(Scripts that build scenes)
· · ·

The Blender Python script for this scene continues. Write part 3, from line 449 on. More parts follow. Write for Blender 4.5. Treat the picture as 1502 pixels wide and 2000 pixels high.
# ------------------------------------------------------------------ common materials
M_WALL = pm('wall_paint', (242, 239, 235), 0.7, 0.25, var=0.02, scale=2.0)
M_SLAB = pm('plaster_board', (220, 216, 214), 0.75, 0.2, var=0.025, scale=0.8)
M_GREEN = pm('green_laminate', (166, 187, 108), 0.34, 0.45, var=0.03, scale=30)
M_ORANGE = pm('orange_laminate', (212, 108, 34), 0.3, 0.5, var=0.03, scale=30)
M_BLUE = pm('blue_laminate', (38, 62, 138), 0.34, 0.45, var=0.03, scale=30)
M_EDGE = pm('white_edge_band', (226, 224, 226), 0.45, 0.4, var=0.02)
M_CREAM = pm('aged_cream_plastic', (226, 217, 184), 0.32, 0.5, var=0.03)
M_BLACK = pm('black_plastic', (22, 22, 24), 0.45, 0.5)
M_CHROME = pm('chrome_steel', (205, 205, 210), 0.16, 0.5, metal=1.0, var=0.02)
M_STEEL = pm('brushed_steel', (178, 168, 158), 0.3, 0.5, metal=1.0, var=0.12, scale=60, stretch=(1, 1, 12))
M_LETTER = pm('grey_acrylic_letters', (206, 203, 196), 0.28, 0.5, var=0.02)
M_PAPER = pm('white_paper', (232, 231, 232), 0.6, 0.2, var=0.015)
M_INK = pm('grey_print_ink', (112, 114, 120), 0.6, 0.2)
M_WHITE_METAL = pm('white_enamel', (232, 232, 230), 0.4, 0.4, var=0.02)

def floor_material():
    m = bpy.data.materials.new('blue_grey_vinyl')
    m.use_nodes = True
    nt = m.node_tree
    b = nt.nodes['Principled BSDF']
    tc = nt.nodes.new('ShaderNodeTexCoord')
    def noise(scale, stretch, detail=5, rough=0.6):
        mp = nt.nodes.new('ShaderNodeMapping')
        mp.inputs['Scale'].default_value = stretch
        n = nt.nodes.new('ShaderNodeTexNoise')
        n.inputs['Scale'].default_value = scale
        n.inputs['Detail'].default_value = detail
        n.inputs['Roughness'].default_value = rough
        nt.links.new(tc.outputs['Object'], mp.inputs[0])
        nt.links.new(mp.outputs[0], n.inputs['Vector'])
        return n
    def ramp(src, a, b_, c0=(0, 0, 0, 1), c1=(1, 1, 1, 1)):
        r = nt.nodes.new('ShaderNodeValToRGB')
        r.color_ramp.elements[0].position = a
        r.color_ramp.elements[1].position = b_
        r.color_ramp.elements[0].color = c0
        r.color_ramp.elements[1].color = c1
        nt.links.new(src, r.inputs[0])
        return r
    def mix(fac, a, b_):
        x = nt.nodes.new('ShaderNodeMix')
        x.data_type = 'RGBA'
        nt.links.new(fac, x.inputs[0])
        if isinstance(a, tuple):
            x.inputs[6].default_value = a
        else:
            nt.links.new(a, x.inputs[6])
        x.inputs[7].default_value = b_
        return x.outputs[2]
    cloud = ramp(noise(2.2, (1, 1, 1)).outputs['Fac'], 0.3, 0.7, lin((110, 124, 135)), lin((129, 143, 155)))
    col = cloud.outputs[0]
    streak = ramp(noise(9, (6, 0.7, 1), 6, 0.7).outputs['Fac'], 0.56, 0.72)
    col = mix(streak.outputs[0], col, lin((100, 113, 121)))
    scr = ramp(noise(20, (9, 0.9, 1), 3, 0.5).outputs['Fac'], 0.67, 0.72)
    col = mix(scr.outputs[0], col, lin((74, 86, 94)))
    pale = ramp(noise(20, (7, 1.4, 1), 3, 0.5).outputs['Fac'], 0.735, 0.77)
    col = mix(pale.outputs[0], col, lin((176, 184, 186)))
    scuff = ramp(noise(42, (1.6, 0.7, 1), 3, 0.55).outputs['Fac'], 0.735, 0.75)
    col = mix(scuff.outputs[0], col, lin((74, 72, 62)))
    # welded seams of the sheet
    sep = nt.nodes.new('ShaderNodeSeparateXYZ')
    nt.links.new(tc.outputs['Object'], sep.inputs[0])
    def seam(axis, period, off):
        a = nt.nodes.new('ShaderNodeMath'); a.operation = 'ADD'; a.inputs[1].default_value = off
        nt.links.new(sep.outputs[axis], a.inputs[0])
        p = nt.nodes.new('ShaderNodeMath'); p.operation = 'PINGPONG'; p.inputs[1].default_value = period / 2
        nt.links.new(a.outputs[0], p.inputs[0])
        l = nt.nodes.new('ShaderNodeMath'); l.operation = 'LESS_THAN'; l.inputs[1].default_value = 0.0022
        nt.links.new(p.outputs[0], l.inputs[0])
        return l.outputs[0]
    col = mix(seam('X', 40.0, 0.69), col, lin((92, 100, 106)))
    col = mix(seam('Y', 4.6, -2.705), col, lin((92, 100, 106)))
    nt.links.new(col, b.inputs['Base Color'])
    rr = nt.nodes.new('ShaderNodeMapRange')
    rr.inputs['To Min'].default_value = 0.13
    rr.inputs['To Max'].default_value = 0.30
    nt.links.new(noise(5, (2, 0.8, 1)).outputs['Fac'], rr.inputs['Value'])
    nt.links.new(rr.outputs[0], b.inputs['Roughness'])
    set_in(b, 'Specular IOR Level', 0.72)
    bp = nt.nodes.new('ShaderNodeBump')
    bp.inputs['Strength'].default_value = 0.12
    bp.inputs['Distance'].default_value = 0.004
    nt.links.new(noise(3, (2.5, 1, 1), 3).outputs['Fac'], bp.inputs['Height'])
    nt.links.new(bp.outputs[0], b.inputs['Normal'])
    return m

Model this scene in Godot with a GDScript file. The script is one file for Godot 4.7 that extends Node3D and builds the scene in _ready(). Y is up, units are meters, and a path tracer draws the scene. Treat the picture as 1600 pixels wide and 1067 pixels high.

· · ·

■ What you need to do: Where a line holds the string "pixels", copy that line.

■ Result:
The Blender Python script for this scene continues. Write part 3, from line 449 on. More parts follow. Write for Blender 4.5. Treat the picture as 1502 pixels wide and 2000 pixels high.
Model this scene in Godot with a GDScript file. The script is one file for Godot 4.7 that extends Node3D and builds the scene in _ready(). Y is up, units are meters, and a path tracer draws the scene. Treat the picture as 1600 pixels wide and 1067 pixels high.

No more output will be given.